Dataset extract:
--

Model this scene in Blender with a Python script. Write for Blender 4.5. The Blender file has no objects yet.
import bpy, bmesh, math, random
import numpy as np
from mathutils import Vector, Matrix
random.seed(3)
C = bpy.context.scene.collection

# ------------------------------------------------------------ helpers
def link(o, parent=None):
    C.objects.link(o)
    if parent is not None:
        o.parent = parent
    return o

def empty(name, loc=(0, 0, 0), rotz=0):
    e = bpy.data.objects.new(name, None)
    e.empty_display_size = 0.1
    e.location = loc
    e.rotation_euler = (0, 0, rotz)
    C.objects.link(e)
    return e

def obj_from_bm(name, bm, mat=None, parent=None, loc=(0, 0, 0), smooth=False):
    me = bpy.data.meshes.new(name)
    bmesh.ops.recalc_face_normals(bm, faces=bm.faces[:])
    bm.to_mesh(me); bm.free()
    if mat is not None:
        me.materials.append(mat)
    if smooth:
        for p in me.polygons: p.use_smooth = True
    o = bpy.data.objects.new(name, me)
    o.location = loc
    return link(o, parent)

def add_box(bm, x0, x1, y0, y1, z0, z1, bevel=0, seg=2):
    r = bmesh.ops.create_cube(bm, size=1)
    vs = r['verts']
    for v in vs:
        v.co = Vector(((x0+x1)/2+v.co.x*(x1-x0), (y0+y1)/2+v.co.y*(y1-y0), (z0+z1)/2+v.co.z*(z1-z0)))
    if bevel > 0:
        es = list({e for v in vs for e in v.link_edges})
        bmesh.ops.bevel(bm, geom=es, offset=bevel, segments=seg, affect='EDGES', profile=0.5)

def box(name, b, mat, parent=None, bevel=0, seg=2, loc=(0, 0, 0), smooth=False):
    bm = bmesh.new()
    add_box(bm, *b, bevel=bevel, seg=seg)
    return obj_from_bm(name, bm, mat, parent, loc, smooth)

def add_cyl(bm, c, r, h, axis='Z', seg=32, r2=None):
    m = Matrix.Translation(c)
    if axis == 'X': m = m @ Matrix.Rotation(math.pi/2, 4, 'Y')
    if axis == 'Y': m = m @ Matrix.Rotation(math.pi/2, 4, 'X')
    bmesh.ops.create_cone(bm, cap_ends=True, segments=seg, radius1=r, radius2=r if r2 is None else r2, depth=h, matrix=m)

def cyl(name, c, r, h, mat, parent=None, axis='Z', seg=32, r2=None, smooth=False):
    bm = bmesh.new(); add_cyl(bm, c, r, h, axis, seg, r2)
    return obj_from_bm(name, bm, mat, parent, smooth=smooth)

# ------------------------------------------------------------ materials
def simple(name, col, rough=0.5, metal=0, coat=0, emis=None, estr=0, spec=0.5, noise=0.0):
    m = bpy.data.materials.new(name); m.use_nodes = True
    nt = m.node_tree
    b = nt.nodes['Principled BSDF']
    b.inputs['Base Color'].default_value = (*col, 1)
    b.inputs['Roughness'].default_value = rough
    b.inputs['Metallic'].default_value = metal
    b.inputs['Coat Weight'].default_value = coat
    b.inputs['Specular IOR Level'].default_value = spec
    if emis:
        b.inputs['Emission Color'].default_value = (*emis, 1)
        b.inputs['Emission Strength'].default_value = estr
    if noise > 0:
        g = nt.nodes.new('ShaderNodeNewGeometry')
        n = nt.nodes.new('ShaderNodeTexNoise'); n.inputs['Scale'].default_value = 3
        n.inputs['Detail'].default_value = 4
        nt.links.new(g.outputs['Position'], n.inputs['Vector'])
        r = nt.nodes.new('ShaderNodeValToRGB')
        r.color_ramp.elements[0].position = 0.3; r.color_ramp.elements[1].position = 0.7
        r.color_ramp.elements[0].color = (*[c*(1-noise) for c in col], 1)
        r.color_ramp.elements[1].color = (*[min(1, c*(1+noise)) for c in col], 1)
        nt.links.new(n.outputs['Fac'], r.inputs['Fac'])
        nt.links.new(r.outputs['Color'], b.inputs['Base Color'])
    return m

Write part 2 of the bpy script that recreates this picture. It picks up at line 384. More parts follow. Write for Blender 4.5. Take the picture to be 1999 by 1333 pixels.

--

Task brief: Give the listing above again, word for word.

Solution for this exercise:
Model this scene in Blender with a Python script. Write for Blender 4.5. The Blender file has no objects yet.
import bpy, bmesh, math, random
import numpy as np
from mathutils import Vector, Matrix
random.seed(3)
C = bpy.context.scene.collection

# ------------------------------------------------------------ helpers
def link(o, parent=None):
    C.objects.link(o)
    if parent is not None:
        o.parent = parent
    return o

def empty(name, loc=(0, 0, 0), rotz=0):
    e = bpy.data.objects.new(name, None)
    e.empty_display_size = 0.1
    e.location = loc
    e.rotation_euler = (0, 0, rotz)
    C.objects.link(e)
    return e

def obj_from_bm(name, bm, mat=None, parent=None, loc=(0, 0, 0), smooth=False):
    me = bpy.data.meshes.new(name)
    bmesh.ops.recalc_face_normals(bm, faces=bm.faces[:])
    bm.to_mesh(me); bm.free()
    if mat is not None:
        me.materials.append(mat)
    if smooth:
        for p in me.polygons: p.use_smooth = True
    o = bpy.data.objects.new(name, me)
    o.location = loc
    return link(o, parent)

def add_box(bm, x0, x1, y0, y1, z0, z1, bevel=0, seg=2):
    r = bmesh.ops.create_cube(bm, size=1)
    vs = r['verts']
    for v in vs:
        v.co = Vector(((x0+x1)/2+v.co.x*(x1-x0), (y0+y1)/2+v.co.y*(y1-y0), (z0+z1)/2+v.co.z*(z1-z0)))
    if bevel > 0:
        es = list({e for v in vs for e in v.link_edges})
        bmesh.ops.bevel(bm, geom=es, offset=bevel, segments=seg, affect='EDGES', profile=0.5)

def box(name, b, mat, parent=None, bevel=0, seg=2, loc=(0, 0, 0), smooth=False):
    bm = bmesh.new()
    add_box(bm, *b, bevel=bevel, seg=seg)
    return obj_from_bm(name, bm, mat, parent, loc, smooth)

def add_cyl(bm, c, r, h, axis='Z', seg=32, r2=None):
    m = Matrix.Translation(c)
    if axis == 'X': m = m @ Matrix.Rotation(math.pi/2, 4, 'Y')
    if axis == 'Y': m = m @ Matrix.Rotation(math.pi/2, 4, 'X')
    bmesh.ops.create_cone(bm, cap_ends=True, segments=seg, radius1=r, radius2=r if r2 is None else r2, depth=h, matrix=m)

def cyl(name, c, r, h, mat, parent=None, axis='Z', seg=32, r2=None, smooth=False):
    bm = bmesh.new(); add_cyl(bm, c, r, h, axis, seg, r2)
    return obj_from_bm(name, bm, mat, parent, smooth=smooth)

# ------------------------------------------------------------ materials
def simple(name, col, rough=0.5, metal=0, coat=0, emis=None, estr=0, spec=0.5, noise=0.0):
    m = bpy.data.materials.new(name); m.use_nodes = True
    nt = m.node_tree
    b = nt.nodes['Principled BSDF']
    b.inputs['Base Color'].default_value = (*col, 1)
    b.inputs['Roughness'].default_value = rough
    b.inputs['Metallic'].default_value = metal
    b.inputs['Coat Weight'].default_value = coat
    b.inputs['Specular IOR Level'].default_value = spec
    if emis:
        b.inputs['Emission Color'].default_value = (*emis, 1)
        b.inputs['Emission Strength'].default_value = estr
    if noise > 0:
        g = nt.nodes.new('ShaderNodeNewGeometry')
        n = nt.nodes.new('ShaderNodeTexNoise'); n.inputs['Scale'].default_value = 3
        n.inputs['Detail'].default_value = 4
        nt.links.new(g.outputs['Position'], n.inputs['Vector'])
        r = nt.nodes.new('ShaderNodeValToRGB')
        r.color_ramp.elements[0].position = 0.3; r.color_ramp.elements[1].position = 0.7
        r.color_ramp.elements[0].color = (*[c*(1-noise) for c in col], 1)
        r.color_ramp.elements[1].color = (*[min(1, c*(1+noise)) for c in col], 1)
        nt.links.new(n.outputs['Fac'], r.inputs['Fac'])
        nt.links.new(r.outputs['Color'], b.inputs['Base Color'])
    return m

Write part 2 of the bpy script that recreates this picture. It picks up at line 384. More parts follow. Write for Blender 4.5. Take the picture to be 1999 by 1333 pixels.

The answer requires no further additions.